Satellite attitude control using magnetic torquers and reaction wheels

In the last decades, access to space has become more affordable thanks to the introduction of CubeSat nanosatellites. Before launching a satellite into space, a dynamic simulator, such as an air bearing testbed, can be used to test its attitude control subsystems Hardware-In-The-Loop and to perform on-ground verifications. The goal of such a testbed is to be able to reproduce as faithfully as possible the space conditions. Mockups that represent nanosatellites by including all the features a spacecraft has, such as sensors and actuators, can be used as well. Magnetorquers and reaction/momentum wheels are usually used as main actuators because of their reduced dimensions. These actuators can be tested in such facilities to prevent in-orbit failures. The following thesis work is divided into two main parts. In the first one, using a MATLAB/Simulink, software is realized to simulate the attitude and orbit dynamic of a spacecraft equipped with reaction wheels and magnetic actuators, considering the major external disturbances on a LEO orbit.
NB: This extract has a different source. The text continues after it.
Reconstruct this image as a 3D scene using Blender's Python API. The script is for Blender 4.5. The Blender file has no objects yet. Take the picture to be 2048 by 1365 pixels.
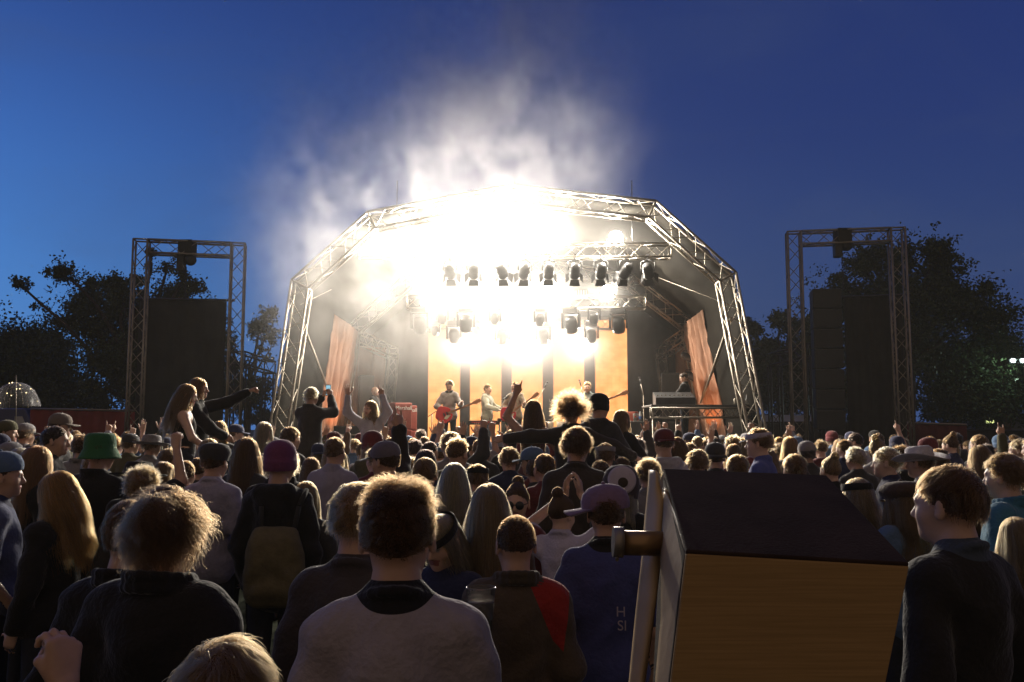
import bpy, bmesh, math, random
import numpy as np
from mathutils import Vector, Matrix, Euler

# ------------------------------------------------------------------ camera, sky, exposure
S = bpy.context.scene
COL = S.collection
EXPO = 3.0                       # exposed for the dusk
WARM_FILL = (.155, .112, .088, 1)  # warm fill colour added to the unseen sky behind the camera
LK = 2.0 ** -EXPO                # lamp and screen outputs below are written for exposure 0
FPX = 1765.0                     # focal length in pixels of the 2048 px wide photograph
CAM_Z = 1.87
HOR = 855.0
PITCH = math.atan((HOR - 682.5) / FPX)
cam_d = bpy.data.cameras.new("camera")
cam_d.sensor_width = 36.0
cam_d.lens = FPX / 2048.0 * 36.0
cam_d.clip_end = 2000.0
cam_d.clip_start = 0.05
cam = bpy.data.objects.new("camera", cam_d)
cam.location = (0, 0, CAM_Z)
cam.rotation_euler = (math.pi / 2 + PITCH, 0, 0)
COL.objects.link(cam)
S.camera = cam

W = bpy.data.worlds.new("World")
S.world = W
W.use_nodes = True
wn, wl = W.node_tree.nodes, W.node_tree.links
wn.clear()
wout = wn.new("ShaderNodeOutputWorld")
wbg = wn.new("ShaderNodeBackground")
wsky = wn.new("ShaderNodeTexSky")
wsky.sky_type = 'NISHITA'
wsky.sun_disc = False
wsky.sun_elevation = math.radians(-1.5)
wsky.sun_rotation = math.radians(-75.0)
wsky.ozone_density = 6.0
def wmath(op, a, b=None, clamp=False):
    n = wn.new("ShaderNodeMath"); n.operation = op; n.use_clamp = clamp
    for i, v in enumerate((a, b)):
        if v is None: continue
        if isinstance(v, (int, float)): n.inputs[i].default_value = v
        else: wl.new(v, n.inputs[i])
    return n.outputs[0]
def wmix(kind, f, a, b):
    n = wn.new("ShaderNodeMix"); n.data_type = 'RGBA'; n.blend_type = kind
    for i, v in ((0, f), (6, a), (7, b)):
        if isinstance(v, (int, float)): n.inputs[i].default_value = v
        elif isinstance(v, tuple): n.inputs[i].default_value = v
        else: wl.new(v, n.inputs[i])
    return n.outputs[2]
# dusk afterglow: the clear sky stays blue down to the horizon and is paler towards the west (left)
wtc = wn.new("ShaderNodeTexCoord")
wsep = wn.new("ShaderNodeSeparateXYZ"); wl.new(wtc.outputs["Generated"], wsep.inputs[0])
zc = wmath('MAXIMUM', wsep.outputs[2], 0.0)
low = wmath('SUBTRACT', 1.0, wmath('DIVIDE', zc, 0.30), True)
dusk = wmix('MULTIPLY', 1.0, wsky.outputs[0], (1.5, 1.38, .92, 1))
base = wmix('MIX', low, dusk, (.030, .064, .185, 1))
west = wmath('DIVIDE', wmath('SUBTRACT', 0.12, wsep.outputs[0]), 0.62, True)
west = wmath('MULTIPLY', wmath('POWER', west, 1.6), wmath('POWER', wmath('SUBTRACT', 1.0, wmath('DIVIDE', zc, 0.50), True), 1.3))
glow = wmix('ADD', west, base, (.05, .17, .42, 1))
# faint torn cloud
wmap = wn.new("ShaderNodeMapping"); wmap.inputs["Scale"].default_value = (2.2, 2.2, 6.5); wl.new(wtc.outputs["Generated"], wmap.inputs[0])
wno = wn.new("ShaderNodeTexNoise"); wno.inputs["Scale"].default_value = 1.6; wno.inputs["Detail"].default_value = 6; wno.inputs["Distortion"].default_value = .6; wl.new(wmap.outputs[0], wno.inputs["Vector"])
cloud = wmath('MULTIPLY', wmath('SUBTRACT', wno.outputs[0], 0.48, True), 0.9, True)
glow = wmix('MIX', cloud, glow, (.050, .075, .15, 1))
# behind the camera (never in frame) an added brown fill warms the crowd's backs
fill_mask = wmath('DIVIDE', wmath('SUBTRACT', 0.35, wsep.outputs[1]), 0.7, True)
wl.new(wmix('MIX', fill_mask, glow, WARM_FILL), wbg.inputs[0])
wbg.inputs[1].default_value = 0.14
wl.new(wbg.outputs[0], wout.inputs[0])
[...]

The simulator is used to study the case in which one of the 3 reaction wheels fails and how the spacecraft could recover the attitude with the use of 3 orthogonal magnetorquers. The desaturation phase of the wheel, using the magnetorquers, has been studied as well. An automatic control law for both tasks has been studied and implemented in the simulator, showing good results. In the second part of the thesis, the testbed in the CIRI Aerospace Laboratory and a 1U CubeSat mockup have been employed to test the studied control laws in the case of three magnetorquers and a momentum wheel. Prior to testing, the balancing process needed to reduce the disturbance torque was performed. Afterward, more tests on the detumbling phase were performed, changing the direction of the magnetic field, and test on the attitude control of the testbed was conducted, showing good results as well.